Nos espera el peñón de Ifach. A veces la existencia es una pendiente que has de ascender con los zapatos gastados y unos minutos de incertidumbre. Nos detenemos en los miradores del camino a fin de recuperar fuerzas y enamorarnos del paisaje. Emprendemos el recorrido. Ahora la existencia es una serpiente de tierra donde uno esboza las diminutas huellas del tiempo, un laberinto de curvas que le quita las aristas a la tristeza. Subimos. En el último trecho se destapa un túnel en la roca. El amor consiste en tocar los dos extremos de la orilla. El hombre imita con impaciencia a la naturaleza. Hurga tan profundamente en sus entrañas que se mancha las manos de sueños y de recuerdos a fin de atravesarlos o de refugiarse en ellos dependiendo de si conviene la pausa o la huida.
En Morella la piedra se hace historia. El Cid cabalga con su séquito a conquistarla. A mí tan solo me ha hecho falta un instante para morir conquistado: subir a la cima. Vivir en las alturas. La ciudad conserva parte de la muralla y, sin embargo, yo me identifico con las enormes puertas de entrada al corazón de los que la visitan. No existen candados en aquellos rincones donde se estremecen las sombras y la fragilidad de una flor solitaria se deja mecer por el viento cargado de caricias. La piel siempre guarda la memoria de quienes la amaron.
En Ruidera persigo asombrado el sendero que nos lleva a las cascadas, me enredo en las zarzas, al morder unas moras, exactamente igual que el niño que correteaba por las calles lejanas de la infancia. Me mojo los pies en una barca de pedales. No soy el único.
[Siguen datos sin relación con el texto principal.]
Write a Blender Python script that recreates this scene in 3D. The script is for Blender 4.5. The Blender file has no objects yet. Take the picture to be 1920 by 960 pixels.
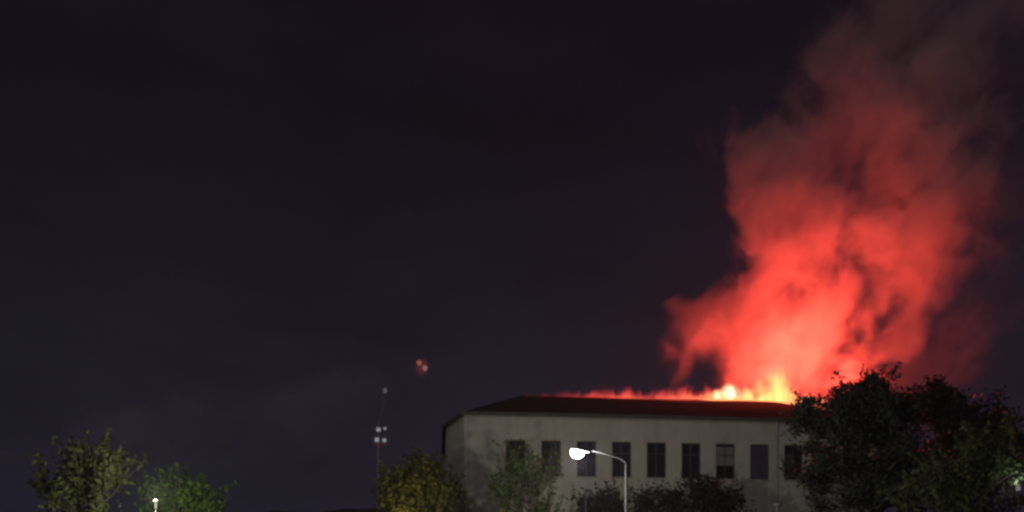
import bpy, bmesh, math, random
import numpy as np
from mathutils import Vector, Matrix

R = math.radians
S = bpy.context.scene
col = S.collection

# ------------------------------------------------------------------ camera
FPX, HOR = 1663.0, 1200.0            # focal length and horizon row of the photograph, in its own pixels
CAMZ = 1.6
cam_d = bpy.data.cameras.new('camera'); cam = bpy.data.objects.new('camera', cam_d); col.objects.link(cam)
cam.location = (0, 0, CAMZ); cam.rotation_euler = (R(90), 0, 0)
cam_d.sensor_width = 36; cam_d.lens = 36 * FPX / 1920
cam_d.shift_y = (HOR - 480) / 1920
cam_d.clip_start = 0.1; cam_d.clip_end = 6000
cam_d.dof.use_dof = True; cam_d.dof.focus_distance = 9.0; cam_d.dof.aperture_fstop = 0.95
S.camera = cam

# ------------------------------------------------------------------ night sky
world = bpy.data.worlds.new('World'); S.world = world; world.use_nodes = True
nt = world.node_tree; nt.nodes.clear()
SUN_EL, SUN_AZ = R(16), R(200)
def wn(t, **k):
    n = nt.nodes.new(t)
    for a, b in k.items(): setattr(n, a, b)
    return n
sky = wn('ShaderNodeTexSky', sky_type='NISHITA'); sky.sun_disc = False
sky.sun_elevation = R(-6); sky.sun_rotation = SUN_AZ
bg_sky = wn('ShaderNodeBackground'); bg_sky.inputs[1].default_value = 0.05
nt.links.new(sky.outputs[0], bg_sky.inputs[0])
tc = wn('ShaderNodeTexCoord'); sep = wn('ShaderNodeSeparateXYZ'); nt.links.new(tc.outputs['Generated'], sep.inputs[0])
ramp = wn('ShaderNodeValToRGB'); cr = ramp.color_ramp
cr.elements[0].position = 0.0; cr.elements[0].color = (0.0130, 0.0135, 0.0250, 1)
cr.elements[1].position = 0.75; cr.elements[1].color = (0.0045, 0.0018, 0.0060, 1)
e = cr.elements.new(0.28); e.color = (0.0075, 0.0076, 0.0140, 1)
e = cr.elements.new(0.48); e.color = (0.0050, 0.0042, 0.0086, 1)
nt.links.new(sep.outputs[2], ramp.inputs[0])
ns = wn('ShaderNodeTexNoise'); ns.inputs['Scale'].default_value = 5.0; ns.inputs['Detail'].default_value = 5.0; ns.inputs['Roughness'].default_value = .6
mp = wn('ShaderNodeMapping'); mp.inputs['Scale'].default_value = (1, 1, 3.0)
nt.links.new(tc.outputs['Generated'], mp.inputs[0]); nt.links.new(mp.outputs[0], ns.inputs[0])
mr = wn('ShaderNodeMapRange'); mr.inputs[1].default_value = .25; mr.inputs[2].default_value = .75; mr.inputs[3].default_value = .72; mr.inputs[4].default_value = 1.25
nt.links.new(ns.outputs[0], mr.inputs[0])
bg = wn('ShaderNodeBackground'); nt.links.new(ramp.outputs[0], bg.inputs[0]); nt.links.new(mr.outputs[0], bg.inputs[1])
add = wn('ShaderNodeAddShader'); out = wn('ShaderNodeOutputWorld')
nt.links.new(bg_sky.outputs[0], add.inputs[0]); nt.links.new(bg.outputs[0], add.inputs[1]); nt.links.new(add.outputs[0], out.inputs[0])

# the faint, very soft light of the town behind the camera (night: a dim broad sun lamp)
sun_d = bpy.data.lights.new('town_glow', 'SUN'); sun_d.energy = 0.21; sun_d.angle = R(25); sun_d.color = (1.0, 0.95, 0.93)
sun = bpy.data.objects.new('town_glow', sun_d); col.objects.link(sun)
sun.rotation_euler = (R(90) - SUN_EL, 0, R(-22))

vs = S.view_settings
vs.view_transform = 'Standard'; vs.look = 'None'; vs.exposure = 0; vs.gamma = 1; vs.use_curve_mapping = False
S.render.engine = 'CYCLES'
cy = S.cycles
cy.use_denoising = True
cy.volume_bounces = 2; cy.max_bounces = 6; cy.diffuse_bounces = 2; cy.glossy_bounces = 2; cy.transparent_max_bounces = 16
cy.volume_step_rate = 1.0; cy.volume_max_steps = 256
cy.sample_clamp_indirect = 4.0

# ------------------------------------------------------------------ helpers
def P(x, y, Y):                       # point at depth Y behind row/column (x, y) of the photograph
    return Vector(((x - 960) / FPX * Y, Y, CAMZ + (HOR - y) / FPX * Y))

def tag(o, label=None, cat=None, group=None, kind=None):
    if label: o['label'] = label
    if cat: o['category'] = cat
    if group: o['group'] = group
    if kind: o['kind'] = kind
    return o

def empty(name, loc, rz=0):
    o = bpy.data.objects.new(name, None); o.location = loc; o.rotation_euler.z = rz; col.objects.link(o); return o

class MB:
    def __init__(s): s.v = []; s.f = []; s.m = []
    def add(s, v, f, mi=0):
        b = len(s.v); s.v += [tuple(p) for p in v]; s.f += [tuple(b + i for i in q) for q in f]; s.m += [mi] * len(f)
    def box(s, x0, x1, y0, y1, z0, z1, mi=0):
        s.add([(x0,y0,z0),(x1,y0,z0),(x1,y1,z0),(x0,y1,z0),(x0,y0,z1),(x1,y0,z1),(x1,y1,z1),(x0,y1,z1)],
              [(0,3,2,1),(4,5,6,7),(0,1,5,4),(1,2,6,5),(2,3,7,6),(3,0,4,7)], mi)
    def tube(s, pts, rad, n=10, mi=0):
        pts = [Vector(p) for p in pts]; rings = []
        b = len(s.v); up = None
        for i, p in enumerate(pts):
            t = (pts[min(i+1, len(pts)-1)] - pts[max(i-1, 0)]).normalized()
            if up is None: up = Vector((1,0,0)) if abs(t.x) < .8 else Vector((0,1,0))
            a = (up - t * up.dot(t)).normalized(); c = t.cross(a); up = a
            r = rad[i] if hasattr(rad, '__len__') else rad
            for k in range(n):
                w = 2*math.pi*k/n
                s.v.append(tuple(p + a*math.cos(w)*r + c*math.sin(w)*r))
        for i in range(len(pts)-1):
            for k in range(n):
                k2 = (k+1) % n
                s.f.append((b+i*n+k, b+i*n+k2, b+(i+1)*n+k2, b+(i+1)*n+k)); s.m.append(mi)
        s.f.append(tuple(b+k for k in reversed(range(n)))); s.m.append(mi)
        s.f.append(tuple(b+(len(pts)-1)*n+k for k in range(n))); s.m.append(mi)
    def build(s, name, mats, parent=None, loc=None, smooth=False):
        me = bpy.data.meshes.new(name); me.from_pydata(s.v, [], s.f)
        if not isinstance(mats, (list, tuple)): mats = [mats]
        for m in mats: me.materials.append(m)
        if len(mats) > 1: me.polygons.foreach_set('material_index', s.m)
        if smooth: me.polygons.foreach_set('use_smooth', [True]*len(me.polygons))
        me.update()
        o = bpy.data.objects.new(name, me); col.objects.link(o)
        if parent: o.parent = parent
        if loc is not None: o.location = loc
        return o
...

En el fondo de la laguna las nubes se bañan sin pudor, hermosamente desnudas. Pertrechado con un casco y una linterna me adentro en la cueva de Montesinos. Antaño don Quijote se hizo paso a ritmo de espada y de pájaros. Se deslizó con una cuerda y se quedó dormido en el interior. Hoy mi hijo desciende en busca de murciélagos que llevarse a los ojos. Yo acorralo al mago Merlín para que libere de nuevo a las hijas de Ruidera que con su llanto dan origen a las lagunas. Y el milagro del agua sigue cantando a pesar de los años. Don Quijote mantiene la bendita locura de hablar en voz alta, de decirnos que los sueños están para cumplirlos.
En Argamasilla de Alba nos citamos con Cervantes, preso en la bodega de la casa de Medrano. ¿Una apropiación indebida de impuestos? ¿Un lío de faldas? Probablemente una imaginación saludablemente desbordante para la realidad en la que vivió. Y el lugar desde donde arranca ese don Quijote que nos sigue embrujando con el tiempo.
De regreso al hogar, procuro atar con palabras la emoción. Encerrarla en el papel con el fin de recuperarla a través de la lectura. Hacer propia una interpretación muy libre del inicio de la obra de Cervantes. En un lugar del alma de cuyo nombre pienso acudir cada noche, vivía un padre y su hijo, dispuestos a poner siempre el corazón en juego. A mantener viva la llama de quienes lo habitan. A desatar la rutina. A afrontar las inclemencias del tiempo. A descorchar la botella de la sonrisa hasta quedarnos sin aliento.